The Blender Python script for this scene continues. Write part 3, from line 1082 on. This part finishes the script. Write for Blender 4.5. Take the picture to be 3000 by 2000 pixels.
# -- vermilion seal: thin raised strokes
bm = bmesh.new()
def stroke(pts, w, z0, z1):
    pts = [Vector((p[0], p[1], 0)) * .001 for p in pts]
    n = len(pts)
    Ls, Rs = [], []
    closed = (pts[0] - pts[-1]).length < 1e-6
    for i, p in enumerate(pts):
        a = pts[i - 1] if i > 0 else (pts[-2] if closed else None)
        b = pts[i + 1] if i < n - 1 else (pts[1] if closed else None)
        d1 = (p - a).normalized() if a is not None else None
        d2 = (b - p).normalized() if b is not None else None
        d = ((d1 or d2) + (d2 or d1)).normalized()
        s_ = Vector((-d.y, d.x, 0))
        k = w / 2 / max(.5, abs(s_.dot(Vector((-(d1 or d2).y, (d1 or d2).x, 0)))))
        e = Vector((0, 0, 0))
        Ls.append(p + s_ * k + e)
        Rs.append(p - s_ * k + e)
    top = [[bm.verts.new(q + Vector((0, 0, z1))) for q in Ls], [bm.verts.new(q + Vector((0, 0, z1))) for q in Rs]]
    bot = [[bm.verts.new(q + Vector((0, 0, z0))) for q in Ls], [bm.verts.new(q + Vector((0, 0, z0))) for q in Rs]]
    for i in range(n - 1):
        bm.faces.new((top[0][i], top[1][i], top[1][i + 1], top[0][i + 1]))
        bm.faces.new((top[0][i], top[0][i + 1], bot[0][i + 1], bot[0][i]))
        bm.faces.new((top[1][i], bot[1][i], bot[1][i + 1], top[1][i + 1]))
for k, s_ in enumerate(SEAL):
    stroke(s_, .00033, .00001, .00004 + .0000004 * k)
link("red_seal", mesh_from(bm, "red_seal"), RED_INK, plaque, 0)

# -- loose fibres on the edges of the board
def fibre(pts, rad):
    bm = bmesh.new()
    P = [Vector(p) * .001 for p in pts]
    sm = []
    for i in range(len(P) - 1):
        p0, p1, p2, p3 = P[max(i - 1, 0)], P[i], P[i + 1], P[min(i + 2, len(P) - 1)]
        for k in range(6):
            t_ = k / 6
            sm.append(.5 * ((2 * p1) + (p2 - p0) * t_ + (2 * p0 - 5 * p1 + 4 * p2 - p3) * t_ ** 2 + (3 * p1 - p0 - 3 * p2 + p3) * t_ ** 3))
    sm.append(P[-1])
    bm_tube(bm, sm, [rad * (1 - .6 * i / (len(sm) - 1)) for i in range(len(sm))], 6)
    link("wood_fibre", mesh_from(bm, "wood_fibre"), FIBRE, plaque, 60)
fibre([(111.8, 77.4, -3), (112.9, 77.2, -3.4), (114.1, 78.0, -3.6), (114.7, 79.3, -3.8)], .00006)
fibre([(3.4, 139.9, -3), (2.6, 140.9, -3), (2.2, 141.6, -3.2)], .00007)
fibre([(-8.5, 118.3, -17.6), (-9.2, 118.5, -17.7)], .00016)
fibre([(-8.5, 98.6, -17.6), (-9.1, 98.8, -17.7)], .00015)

**Exercise:** Copy out all of the data exactly, leaving nothing out.

**Full answer:**
The Blender Python script for this scene continues. Write part 3, from line 1082 on. This part finishes the script. Write for Blender 4.5. Take the picture to be 3000 by 2000 pixels.
# -- vermilion seal: thin raised strokes
bm = bmesh.new()
def stroke(pts, w, z0, z1):
    pts = [Vector((p[0], p[1], 0)) * .001 for p in pts]
    n = len(pts)
    Ls, Rs = [], []
    closed = (pts[0] - pts[-1]).length < 1e-6
    for i, p in enumerate(pts):
        a = pts[i - 1] if i > 0 else (pts[-2] if closed else None)
        b = pts[i + 1] if i < n - 1 else (pts[1] if closed else None)
        d1 = (p - a).normalized() if a is not None else None
        d2 = (b - p).normalized() if b is not None else None
        d = ((d1 or d2) + (d2 or d1)).normalized()
        s_ = Vector((-d.y, d.x, 0))
        k = w / 2 / max(.5, abs(s_.dot(Vector((-(d1 or d2).y, (d1 or d2).x, 0)))))
        e = Vector((0, 0, 0))
        Ls.append(p + s_ * k + e)
        Rs.append(p - s_ * k + e)
    top = [[bm.verts.new(q + Vector((0, 0, z1))) for q in Ls], [bm.verts.new(q + Vector((0, 0, z1))) for q in Rs]]
    bot = [[bm.verts.new(q + Vector((0, 0, z0))) for q in Ls], [bm.verts.new(q + Vector((0, 0, z0))) for q in Rs]]
    for i in range(n - 1):
        bm.faces.new((top[0][i], top[1][i], top[1][i + 1], top[0][i + 1]))
        bm.faces.new((top[0][i], top[0][i + 1], bot[0][i + 1], bot[0][i]))
        bm.faces.new((top[1][i], bot[1][i], bot[1][i + 1], top[1][i + 1]))
for k, s_ in enumerate(SEAL):
    stroke(s_, .00033, .00001, .00004 + .0000004 * k)
link("red_seal", mesh_from(bm, "red_seal"), RED_INK, plaque, 0)

# -- loose fibres on the edges of the board
def fibre(pts, rad):
    bm = bmesh.new()
    P = [Vector(p) * .001 for p in pts]
    sm = []
    for i in range(len(P) - 1):
        p0, p1, p2, p3 = P[max(i - 1, 0)], P[i], P[i + 1], P[min(i + 2, len(P) - 1)]
        for k in range(6):
            t_ = k / 6
            sm.append(.5 * ((2 * p1) + (p2 - p0) * t_ + (2 * p0 - 5 * p1 + 4 * p2 - p3) * t_ ** 2 + (3 * p1 - p0 - 3 * p2 + p3) * t_ ** 3))
    sm.append(P[-1])
    bm_tube(bm, sm, [rad * (1 - .6 * i / (len(sm) - 1)) for i in range(len(sm))], 6)
    link("wood_fibre", mesh_from(bm, "wood_fibre"), FIBRE, plaque, 60)
fibre([(111.8, 77.4, -3), (112.9, 77.2, -3.4), (114.1, 78.0, -3.6), (114.7, 79.3, -3.8)], .00006)
fibre([(3.4, 139.9, -3), (2.6, 140.9, -3), (2.2, 141.6, -3.2)], .00007)
fibre([(-8.5, 118.3, -17.6), (-9.2, 118.5, -17.7)], .00016)
fibre([(-8.5, 98.6, -17.6), (-9.1, 98.8, -17.7)], .00015)